Ask For A Current Statement Of Taxes Due

Tax offices can issue a statement that shows the current amount due and the year it applies to. If you’re in a closing window, ask for the statement that matches the expected closing date so penalties don’t surprise you.

Watch For A New-Owner Bill

After a purchase, some jurisdictions issue an extra bill tied to a value change.
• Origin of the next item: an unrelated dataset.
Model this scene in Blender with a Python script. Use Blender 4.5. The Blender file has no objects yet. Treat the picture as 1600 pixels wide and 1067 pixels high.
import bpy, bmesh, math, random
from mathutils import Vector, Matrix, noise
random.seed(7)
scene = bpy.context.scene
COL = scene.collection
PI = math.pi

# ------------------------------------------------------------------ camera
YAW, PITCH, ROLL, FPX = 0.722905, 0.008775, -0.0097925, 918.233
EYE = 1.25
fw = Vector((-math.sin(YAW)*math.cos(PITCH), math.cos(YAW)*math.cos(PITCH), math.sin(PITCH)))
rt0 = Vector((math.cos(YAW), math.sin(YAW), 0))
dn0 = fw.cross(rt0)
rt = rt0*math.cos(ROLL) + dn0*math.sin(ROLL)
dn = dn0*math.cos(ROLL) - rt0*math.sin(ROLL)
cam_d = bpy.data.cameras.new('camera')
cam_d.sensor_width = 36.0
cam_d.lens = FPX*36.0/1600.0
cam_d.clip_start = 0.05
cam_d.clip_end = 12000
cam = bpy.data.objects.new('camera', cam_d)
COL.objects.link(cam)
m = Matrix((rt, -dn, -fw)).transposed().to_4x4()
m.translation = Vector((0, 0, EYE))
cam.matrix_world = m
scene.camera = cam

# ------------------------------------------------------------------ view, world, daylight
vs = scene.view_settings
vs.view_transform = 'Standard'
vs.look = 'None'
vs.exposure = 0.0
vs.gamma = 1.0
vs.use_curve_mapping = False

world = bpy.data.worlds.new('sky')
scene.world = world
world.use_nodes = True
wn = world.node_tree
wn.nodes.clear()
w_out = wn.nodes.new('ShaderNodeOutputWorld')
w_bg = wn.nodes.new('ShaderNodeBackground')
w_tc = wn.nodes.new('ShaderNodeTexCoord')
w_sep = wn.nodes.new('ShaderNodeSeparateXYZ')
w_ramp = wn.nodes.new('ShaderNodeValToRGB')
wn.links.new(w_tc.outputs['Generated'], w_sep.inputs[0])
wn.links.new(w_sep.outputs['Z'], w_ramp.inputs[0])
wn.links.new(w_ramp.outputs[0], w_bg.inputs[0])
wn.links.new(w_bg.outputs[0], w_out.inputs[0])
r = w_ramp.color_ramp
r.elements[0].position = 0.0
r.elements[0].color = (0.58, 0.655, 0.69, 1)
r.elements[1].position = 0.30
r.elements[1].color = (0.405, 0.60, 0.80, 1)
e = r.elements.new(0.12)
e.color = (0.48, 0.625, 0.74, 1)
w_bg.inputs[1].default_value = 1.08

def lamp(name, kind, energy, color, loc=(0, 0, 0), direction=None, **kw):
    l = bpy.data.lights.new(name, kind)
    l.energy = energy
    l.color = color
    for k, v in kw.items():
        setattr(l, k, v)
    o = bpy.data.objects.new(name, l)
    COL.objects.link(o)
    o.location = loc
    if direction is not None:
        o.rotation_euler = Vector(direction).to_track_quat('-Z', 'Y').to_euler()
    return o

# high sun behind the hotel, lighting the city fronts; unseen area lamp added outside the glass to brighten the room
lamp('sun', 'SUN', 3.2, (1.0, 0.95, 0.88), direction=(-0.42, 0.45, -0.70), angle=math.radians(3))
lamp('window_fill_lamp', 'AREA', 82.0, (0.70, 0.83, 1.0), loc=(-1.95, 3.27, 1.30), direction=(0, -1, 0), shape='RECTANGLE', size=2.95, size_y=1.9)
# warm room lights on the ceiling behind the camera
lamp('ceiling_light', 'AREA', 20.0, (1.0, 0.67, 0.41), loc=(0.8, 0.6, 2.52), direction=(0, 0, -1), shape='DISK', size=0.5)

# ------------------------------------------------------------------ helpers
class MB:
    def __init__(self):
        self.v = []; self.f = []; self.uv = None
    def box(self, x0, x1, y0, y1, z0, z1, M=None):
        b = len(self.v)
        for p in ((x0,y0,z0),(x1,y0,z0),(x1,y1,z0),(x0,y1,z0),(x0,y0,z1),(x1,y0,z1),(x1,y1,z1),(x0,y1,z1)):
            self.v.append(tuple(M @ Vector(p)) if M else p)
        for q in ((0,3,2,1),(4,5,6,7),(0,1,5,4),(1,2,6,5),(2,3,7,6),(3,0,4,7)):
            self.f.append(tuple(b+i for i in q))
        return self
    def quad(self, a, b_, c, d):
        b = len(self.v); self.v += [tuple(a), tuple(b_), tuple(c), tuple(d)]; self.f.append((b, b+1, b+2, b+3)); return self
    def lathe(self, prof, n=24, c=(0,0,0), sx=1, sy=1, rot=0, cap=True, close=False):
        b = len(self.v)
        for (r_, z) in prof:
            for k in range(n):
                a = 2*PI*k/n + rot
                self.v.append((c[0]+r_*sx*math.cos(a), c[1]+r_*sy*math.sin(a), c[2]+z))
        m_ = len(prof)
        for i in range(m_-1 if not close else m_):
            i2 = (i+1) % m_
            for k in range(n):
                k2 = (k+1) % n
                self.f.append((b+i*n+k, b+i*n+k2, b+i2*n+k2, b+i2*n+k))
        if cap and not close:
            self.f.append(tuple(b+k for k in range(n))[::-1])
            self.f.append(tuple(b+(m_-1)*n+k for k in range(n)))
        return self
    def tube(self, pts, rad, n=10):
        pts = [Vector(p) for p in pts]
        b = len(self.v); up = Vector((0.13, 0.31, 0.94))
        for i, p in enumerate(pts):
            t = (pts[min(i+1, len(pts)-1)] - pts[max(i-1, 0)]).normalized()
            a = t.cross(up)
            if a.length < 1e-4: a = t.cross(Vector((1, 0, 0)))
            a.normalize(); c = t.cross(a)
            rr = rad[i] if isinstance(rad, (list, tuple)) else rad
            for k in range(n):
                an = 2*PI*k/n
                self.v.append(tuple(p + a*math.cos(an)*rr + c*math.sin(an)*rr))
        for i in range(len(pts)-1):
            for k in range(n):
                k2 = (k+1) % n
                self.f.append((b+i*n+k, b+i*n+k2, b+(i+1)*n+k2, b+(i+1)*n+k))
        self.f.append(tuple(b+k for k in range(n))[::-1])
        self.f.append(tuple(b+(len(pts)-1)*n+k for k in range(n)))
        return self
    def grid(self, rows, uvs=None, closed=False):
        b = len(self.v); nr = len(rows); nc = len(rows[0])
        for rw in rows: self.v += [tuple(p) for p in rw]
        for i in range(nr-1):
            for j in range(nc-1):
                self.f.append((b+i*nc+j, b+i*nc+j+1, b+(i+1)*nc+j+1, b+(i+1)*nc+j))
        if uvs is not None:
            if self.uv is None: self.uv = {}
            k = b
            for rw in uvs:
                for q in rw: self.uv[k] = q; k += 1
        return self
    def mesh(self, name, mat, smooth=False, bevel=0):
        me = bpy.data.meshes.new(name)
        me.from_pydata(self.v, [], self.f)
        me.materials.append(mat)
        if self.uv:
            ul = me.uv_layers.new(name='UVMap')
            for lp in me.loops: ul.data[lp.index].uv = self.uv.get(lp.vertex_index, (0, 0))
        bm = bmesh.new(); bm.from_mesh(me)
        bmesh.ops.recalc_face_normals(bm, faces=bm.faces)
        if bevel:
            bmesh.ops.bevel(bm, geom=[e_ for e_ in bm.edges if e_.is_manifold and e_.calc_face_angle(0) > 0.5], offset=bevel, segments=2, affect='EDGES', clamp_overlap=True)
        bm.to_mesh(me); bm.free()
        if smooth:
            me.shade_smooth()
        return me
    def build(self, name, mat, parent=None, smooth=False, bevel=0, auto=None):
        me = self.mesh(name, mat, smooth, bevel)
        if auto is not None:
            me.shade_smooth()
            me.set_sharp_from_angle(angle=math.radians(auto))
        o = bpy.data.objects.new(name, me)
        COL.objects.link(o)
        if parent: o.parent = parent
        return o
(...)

If the portal shows a “supplemental” entry, treat it as separate from the annual bill when you total the year.

Make A Record You Can Reuse Each Year

Once you’ve found the number, store it in a simple note that survives a lender change.

  • Parcel number (copied exactly).
  • Tax year and bill type.
  • Total due, installment breakdown, and paid status.
  • Portal URL and the date you pulled the figure.

Checklist You Can Run In Two Minutes

  1. Find the parcel number on your last bill, deed, or closing papers.
  2. Search the official collector portal by parcel number.
  3. Confirm parcel number plus one more identity signal.
  4. Select the correct tax year and bill type.
  5. Record the total due and whether it’s paid.
  6. If you pay escrow, match the servicer disbursement to that same bill.
  7. If the number still feels off, check exemptions and assessed value on the assessor record.

Run that list once a year and you’ll always have a clean, defensible answer when someone asks what your property taxes are.